The NSA isn’t just tracking suspicious people. The US National Security Agency is reportedly searching email messages to and from the US to find people who mention foreigners that are under surveillance.

Tesco mulls a China merger. Britain’s biggest retailer is exploring a joint venture with China Resources to combine the companies’ supermarkets and liquor stores; Tesco would own 20% of the combined firm.

A strong US housing market. Fannie Mae’s profits more than doubled to $10.1 billion, boosted by a recovery in the US housing market. Prices for non-apartment building homes have climbed in 87% of cities, boosting Fannie Mae’s figures and putting President Obama in an awkward position after he proposed winding down the state-owned lender.
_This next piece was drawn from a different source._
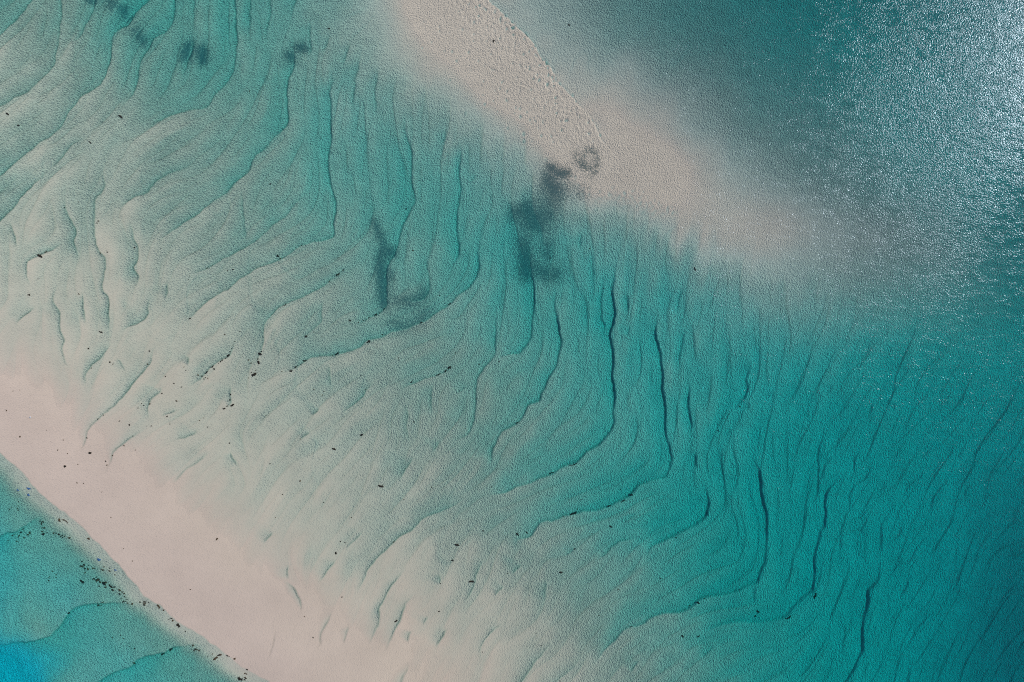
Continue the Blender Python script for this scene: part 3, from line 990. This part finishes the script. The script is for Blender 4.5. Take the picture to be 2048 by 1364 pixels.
# small specks, by the place they lie in; those of one place are alike
SPECKS = {
 ('tiny dark speck on the grey and green flats of the upper left', 'specks on the upper left flats'):
   [(197,442),(194,446),(129,415),(157,404),(158,588),(266,517),(322,497),(76,558),(201,506),(215,504),(377,559),(436,585),(425,530),(414,536),(379,552),
    (450,669),(500,636),(380,637),(269,495),(455,541),(466,539),(480,663),(561,517),(593,524),(603,491),(674,176),(642,276),(499,182),(541,368),(12,508),(628,664)],
 ('tiny dark speck on the pale flats between the lagoon sandbar and the weed chains', 'specks on the pale left flats'):
   [(177,697),(299,702),(295,728),(220,724),(226,728),(183,736),(331,753),(363,774),(239,842),(259,850),(324,787),(287,811),(283,807),(276,816),(300,808),
    (353,802),(348,767),(334,833),(399,841),(407,836),(340,848),(303,852),(294,852),(459,886),(368,734),(225,911),(214,930),(211,922),(248,891),(271,900),
    (266,872),(174,876),(207,830),(196,838),(415,854),(372,741)],
 ('tiny brown dot on the dry pinkish lower sandbar', 'dots on the dry lower sandbar'):
   [(40,780),(26,782),(13,821),(93,860),(116,900),(204,984),(154,966),(167,967),(222,1035),(247,1097),(265,1122),(381,1179),(135,907),(156,929),(40,873),(127,880)],
 ('tiny dark bead in the slanting speckled chain on the left flats', 'beads of the slanting chain'):
   [(463,697),(396,750),(404,752),(411,755),(416,757),(408,758),(428,738),(437,727),(451,717),(460,703),(466,690),(470,683)],
 ('tiny dark speck around the steep weed chain on the left flats', 'specks around the steep chain'):
   [(497,756),(503,745),(511,741),(516,718),(523,703),(461,789),(460,800),(497,720),(502,726),(527,702),(512,758),(454,812)],
 ('tiny dark speck on the pale teal central flats', 'specks on the central flats'):
   [(564,743),(602,729),(596,731),(640,712),(665,712),(628,779),(647,783),(645,790),(650,783),(532,831),(601,878),(540,927),(600,962),(565,989),(797,716),(722,751),(731,779),
    (828,844),(863,974),(808,999),(931,857),(926,874),(953,798),(983,974),(798,720),(911,706),(998,723),(958,729),(644,674),(731,640),(659,563),(879,591),(813,417),(826,501),(760,626),(765,669),(717,645),(738,636),(727,641)],
 ('tiny dark speck on the turquoise flats right of centre', 'specks on the turquoise flats'):
   [(1153,492),(1180,497),(1208,576),(1052,640),(1100,516),(1435,861),(1480,813),(1163,999),(1241,979),(1155,1018),(1127,1033),(1183,1067),(1352,1074),(1149,1098),(1236,1179),(1321,1157),
    (1408,1196),(1382,1219),(1379,1211),(1082,1291),(1072,1266),(1262,1253),(1585,1139),(1781,1348),(1198,1231),(1120,1362)],
 ('tiny dark speck on the pale flats along the bottom centre', 'specks on the bottom centre flats'):
   [(703,1035),(690,1085),(787,1084),(966,1062),(684,1194),(609,1233),(626,1275),(881,1167),(965,1304),(878,1223),(1015,1147),(551,1035),(647,1005),(681,1083)],
}
r9 = np.random.default_rng(77)
for (lab, grp), pts in SPECKS.items():
    for (x, y) in pts:
        brown = 'brown' in lab
        L = r9.uniform(1.8, 3.3) if not brown else r9.uniform(1.8, 3.0)
        put('weed_speck', x, y, L, r9.uniform(-60, 60), L * r9.uniform(0.55, 0.85), 'clump', lab, 'seaweed speck', grp, M_BROWN if brown or r9.random() < 0.35 else M_WEED, sd_)
        sd_ += 1

# loose scatter in the lagoon shallows: (cx, cy, spread x, spread y, angle, how many)
SC = [(205,1165,24,6,-28,20),(178,1140,30,12,-35,14),(247,1192,16,8,-30,11),(290,1207,13,4,25,8),(83,1055,4,12,0,8),(45,1068,20,9,10,13),(110,1068,20,4,-8,9),
      (390,1300,10,6,0,8),(440,1312,16,6,-5,9),(488,1350,12,8,-40,7),(350,1243,22,4,-40,6),(30,1010,16,10,30,6),(110,1150,14,12,0,6),(190,1212,14,4,10,4),(250,1290,40,20,10,5),(215,1135,14,6,-40,5)]
for (cx, cy, rx, ry, an, n) in SC:
    ca, sa = math.cos(math.radians(an)), math.sin(math.radians(an))
    for _ in range(n):
        u, v = r9.normal(0, rx * 0.6), r9.normal(0, ry * 0.6)
        x, y = cx + u * ca + v * sa, cy - u * sa + v * ca
        x = max(x, 2)
        y = min(y, 1362)
        L = r9.uniform(2.2, 4.6)
        put('weed_speck', x, y, L, r9.uniform(-50, 50), L * r9.uniform(0.5, 0.8), 'clump', 'tiny brown and black weed speck scattered in the lagoon shallows',
            'seaweed speck', 'weed specks in the lagoon shallows', M_BROWN if r9.random() < 0.6 else M_WEED, sd_)
        sd_ += 1

for (x, y, L, lab) in [(57,977,7,'blue tuft in the lagoon shallows, upper right one of three by the shore'),
                       (36,980,5,'small teal-blue tuft, left one of three near the lagoon shore'),
                       (57,990,6,'pale blue tuft, lower right one of three near the lagoon shore'),
                       (198,1119,7,'blue tuft above the dense weed scatter in the lagoon'),
                       (231,1140,5,'small blue tuft touching the shore strip right of the weed scatter')]:
    put('algae_tuft', x, y, L, -20, L * 0.55, 'clump', lab, 'algae tuft', None, M_BLUE, sd_)
    sd_ += 1

# smoky dark patches: thousands of small dark flecks stand in for them on the sand, denser along traced arms
PATCH = [
 ('dark_patch', 'faint grey ring-shaped dark patch on the tip of the upper sandbar', 0.6,
   [([(1151,303),(1153,316),(1162,330),(1172,338)], 7, 260), ([(1166,322),(1170,306),(1180,299),(1190,306),(1194,322),(1190,340),(1184,352)], 7, 560), ([(1166,325),(1172,335),(1181,333)], 6, 130)]),
 ('dark_patch', 'dark bluish horned patch just left of the ring-shaped patch', 1.0,
   [([(1098,330),(1108,340),(1120,347),(1138,346)], 9, 700), ([(1094,352),(1096,364),(1104,374),(1118,384)], 14, 1150), ([(1118,384),(1112,400),(1085,392)], 20, 620), ([(1120,370),(1150,380),(1170,392),(1160,370)], 17, 300)]),
 ('dark_patch', 'largest dark patch, blotchy teal-black, in the middle of the flats', 1.0,
   [([(1024,432),(1040,420),(1055,412),(1062,430)], 15, 1000), ([(1048,440),(1064,450),(1076,440),(1085,428)], 20, 1500), ([(1045,480),(1050,505),(1050,530),(1052,556)], 15, 1700),
    ([(1068,535),(1085,545),(1105,552),(1118,540)], 15, 1000), ([(1100,480),(1092,500),(1100,520)], 14, 420), ([(1110,410),(1098,440),(1092,465)], 22, 520)]),
 ('dark_patch', 'tall boot-shaped dark patch with a faint arm curving right, left of centre', 1.0,
   [([(748,440),(756,460),(766,482),(772,505)], 10, 700), ([(764,505),(760,530),(763,560),(766,590),(768,612)], 11, 1700), ([(782,560),(776,540)], 10, 260), ([(790,600),(815,604),(840,596),(852,578)], 14, 800),
    ([(780,640),(806,652),(835,645),(860,620)], 14, 800), ([(785,500),(782,512)], 12, 300)]),
 ('dark_patch', 'round two-lobed dark smudge near the top left', 1.0,
   [([(377,88),(374,104),(368,118)], 11, 700), ([(402,96),(404,110),(406,122)], 11, 800)]),
 ('dark_patch', 'small faint dark smudge by a ripple at the top, left of the sandbar', 1.0,
   [([(575,108),(584,118)], 10, 330), ([(594,94),(612,98)], 9, 340)]),
 ('dark_patch', 'long streaky dark smudge cut by the top left edge', 1.0,
   [([(176,1),(190,2)], 7, 260), ([(215,6),(238,14),(252,26),(256,38)], 13, 950), ([(268,58),(282,76),(292,90)], 13, 650)]),
]
r5 = np.random.default_rng(31)
TET = np.array([(1, 0, 0), (-0.5, 0.87, 0), (-0.5, -0.87, 0), (0, 0, 0.5)])
for name, lab, dens, strokes in PATCH:
    pts = []
    for line, wd, n in strokes:
        c = catmull(line, 3)
        k = r5.integers(0, len(c), int(n * dens * 4.2))
        pts.append(c[k] + r5.normal(0, 1, (len(k), 2)) * np.where(r5.random((len(k), 1)) < 0.62, wd * 0.58, wd * 1.15))
    P = np.concatenate(pts)
    P = P[P[:, 1] > -12]
    x0, y0 = P.mean(0)
    OX, OY = W(x0, y0)
    OZ = zat(x0, y0)
    ii = np.clip(np.searchsorted(ax_x, P[:, 0]) - 1, 0, nx - 1)
    jj = np.clip(np.searchsorted(ax_y, P[:, 1]) - 1, 0, ny - 1)
    zz = ZW[jj, ii]
    k = (cam.location.z - zz) / cam.location.z
    Xc, Yc = (P[:, 0] - CX) * S * k, (CY - P[:, 1]) * S * k
    n = len(P)
    size = r5.uniform(0.030, 0.056, n)
    ang = r5.uniform(0, 6.28, n)
    ca, sa = np.cos(ang), np.sin(ang)
    V = np.zeros((n, 4, 3))
    for q in range(4):
        lx, ly, lz = TET[q]
        lx2, ly2 = lx * size * 1.5, ly * size
        V[:, q, 0] = Xc + lx2 * ca - ly2 * sa - OX
        V[:, q, 1] = Yc + lx2 * sa + ly2 * ca - OY
        V[:, q, 2] = zz + 0.012 + lz * size - OZ
    F = (np.arange(n)[:, None, None] * 4 + np.array([[0, 1, 3], [1, 2, 3], [2, 0, 3], [2, 1, 0]])[None]).reshape(-1, 3)
    m = bpy.data.meshes.new(name)
    m.from_pydata(V.reshape(-1, 3).tolist(), [], F.tolist())
    m.materials.append(M_FLECK)
    o = bpy.data.objects.new(name, m)
    C.objects.link(o)
    o.location = (OX, OY, OZ)
    tag(o, lab, 'algae patch', None)  # small dark flecks standing in for the dark patches, cause left open

# the one white thing on the dry bar: a small gull-like bird, head to the right
bx, by = W(63, 834)
bird = bpy.data.objects.new('seabird', None)
C.objects.link(bird)
bird.location = (bx, by, zat(63, 834))
bird.rotation_euler = (0, 0, math.radians(12))
tag(bird, 'tiny white bird-like shape with a small dark shadow on the dry lower sandbar', 'bird')
g = Geo()
g.tube([(-0.20, 0, 0.17), (-0.13, 0, 0.17), (-0.04, 0, 0.18), (0.05, 0, 0.20), (0.10, 0, 0.24), (0.135, 0, 0.29), (0.165, 0, 0.305), (0.20, 0, 0.30), (0.215, 0, 0.297)],
       [0.012, 0.04, 0.072, 0.078, 0.055, 0.036, 0.040, 0.030, 0.008], 10, 0.95)
b = g.build('body', M_WHITE)
b.parent = bird
for s_ in (-1, 1):
    g = Geo()
    g.tube([(0.07, s_ * 0.06, 0.22), (0.0, s_ * 0.082, 0.21), (-0.10, s_ * 0.068, 0.19), (-0.20, s_ * 0.03, 0.18), (-0.25, s_ * 0.012, 0.178)], [0.02, 0.045, 0.036, 0.018, 0.004], 8, 0.4)
    w_ = g.build('wing', M_WHITE)
    w_.parent = bird
    g = Geo()
    g.tube([(0.01, s_ * 0.028, 0.13), (0.0, s_ * 0.03, 0.06), (0.01, s_ * 0.03, 0.005), (0.05, s_ * 0.035, 0.004)], [0.009, 0.006, 0.006, 0.010], 6)
    w_ = g.build('leg', M_ORANGE)
    w_.parent = bird
g = Geo()
g.tube([(-0.16, 0, 0.175), (-0.24, 0, 0.17), (-0.28, 0, 0.168)], [0.03, 0.036, 0.03], 8, 0.2)
w_ = g.build('tail', M_GREY)
w_.parent = bird
g = Geo()
g.tube([(0.20, 0, 0.300), (0.235, 0, 0.295), (0.255, 0, 0.286)], [0.011, 0.008, 0.002], 6)
w_ = g.build('beak', M_ORANGE)
w_.parent = bird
Quartz obsession interlude

Gwynn Guilford on why China’s crazy love affair with steel is an example of how its finances could implode. “Some think this means the economy is stabilizing; “steel demand is quite strong” (paywall), Maquarie analyst Graeme Train said. But it’s weird, because China’s businesses really don’t need new steel. It’s so hard to find buyers that steel mills are now storing 225,000 tonnes of steel, up 1.8% from last year. By one estimate the industry has a fifth more production capacity than it needs. And of China’s major steel mills, 40 out of 86 operated at a loss in H1 2013.” Read more here.

Matters of debate

Militant atheism goes too far. Richard Dawkins’ tweets on Islam are just as irrational as the rants of an extreme Muslim cleric.

Why the euro zone will come apart. The single currency has failed to become the harmonizing force it was supposed to be.

Why Bitcoin can’t go legit. The closer it gets to being treated like a currency, the less useful it will be as a method of exchange.

China must go local. Fiscal and financial decentralization is what China needs to keep its economy on track.

Surprising discoveries

That recycling bins is stalking you. London bins are monitoring the mobile phones of passers-by to help companies target their ads.

Snowden’s email provider is closing, can’t say why. Either “become complicit in crimes against the American people or walk away.”

The persuasive power of “Like.” positive nudge on social media is contagious, but a negative reaction is not.

“…and boy are my arms tired.” Certain Virgin Airways flights will feature live stand-up comedy.